The Fire & Ice version is even more Saxon in character than the original, as Gewisse was an early term for the Saxons meaning “trustworthy.” The stanza in Old English is taken from The Battle of Brunanburh:

Angles and Saxons arrived
Over the broad oceans, sought Britain
Proud warriors, overcame the Welsh
Brave earls, begat the land.

“Sailing through the mists of time,” Fire & Ice belong to a chain of descent linking directly back to the Germanic poetic tradition. This tradition encompasses heroic and mythological verse, runic codes and charms, and also songs glorifying the great deeds of ancestors. The focus of Fire & Ice on these pre-Christian notions may seem somewhat marginal to the imperatives of the contemporary struggle but such concerns are in fact a distillation of the essence of what is required. Only from the modern, rather emasculated, perspective does it seem otherwise.

The development of European metaphysics has long been distorted by the moral duality of Christianity, a distortion that has succeeded in suppressing and demonizing some of the most vigorous aspects of the European soul. Tolkien touched on this theme in his influential essay, “Beowulf: The Monsters and the Critics,” in which he argued that the fantastical elements of Beowulf, the dragons and monsters, had been downplayed by critics because they were seen as an embarrassment to modern scholars.[5] Tolkien argued that it is with precisely these elements, deriving from ancient European mythology, that the strength of Beowulf lies. Such poetic, pre-Christian ideas are the ineradicable essence of the European ethos, and it is only through a reintegration with such ideas that a European rebirth will be possible.

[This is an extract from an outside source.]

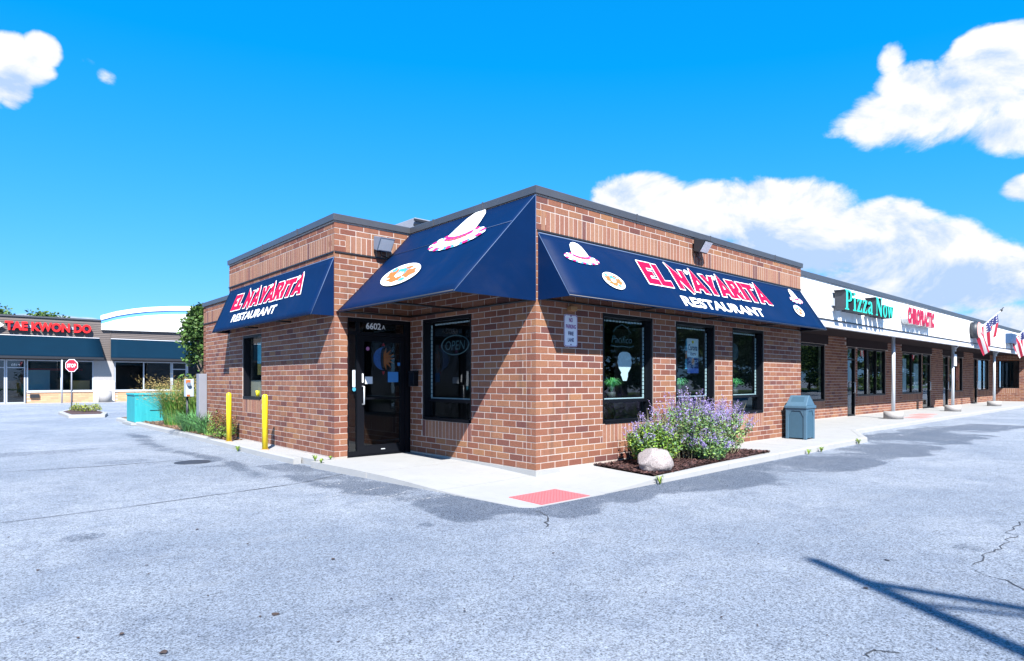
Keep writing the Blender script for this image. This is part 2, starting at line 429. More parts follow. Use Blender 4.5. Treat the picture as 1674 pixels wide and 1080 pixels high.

This brief introduction to the music of Fire & Ice has only scratched the surface. Many noteworthy songs have not even been mentioned, to say nothing of Read’s editorship of some of the more important esoteric magazines of recent years. The interested reader is advised to seek out as much of Fire & Ice’s material as he can, and to immerse himself in a study of the mysteries alluded to therein. Perhaps a few will even discover some of the hidden power of Fire & Ice, and a way to “keep the ancient lore alive”.

Notes

1. See, e.g. Stewart Home, “Danger! Neo-folk ‘musician’ Tony Wakeford of Sol Invictus is still a fascist creep!” http://www.stewarthomesociety.org/wakeford.html [2] and Christoph Fringeli, “From subculture to hegemony: transversal strategies of the New Right in neofolk and martial industrial,” http://datacide.c8.com/from-subculture-to-hegemony-transversal-strategies-of-the-new-right-in-neofolk-and-martial-industrial/ [3].

2. Phil Hine, “An interview with Ian Read,” in Rebels & Devils: The Psychology of Liberation, ed. Christopher S. Hyatt (Arizona: New Falcon Publications, 1996), 199.

3. Francis James Child, ed., The English and Scottish Popular Ballads, 5 vols. (New York: Dover Publications, 1965).

4. Edred Thorsson, Futhark: A Handbook of Rune Magic (Maine: Samuel Weiser, 1984), 121-2.

5. J. R. R. Tolkien, “Beowulf: The Monsters and the Critics,” in Beowulf: A Verse Translation, translated by Seamus Heaney, ed Daniel Donoghue (New York: W.W. Norton & Company, 2002).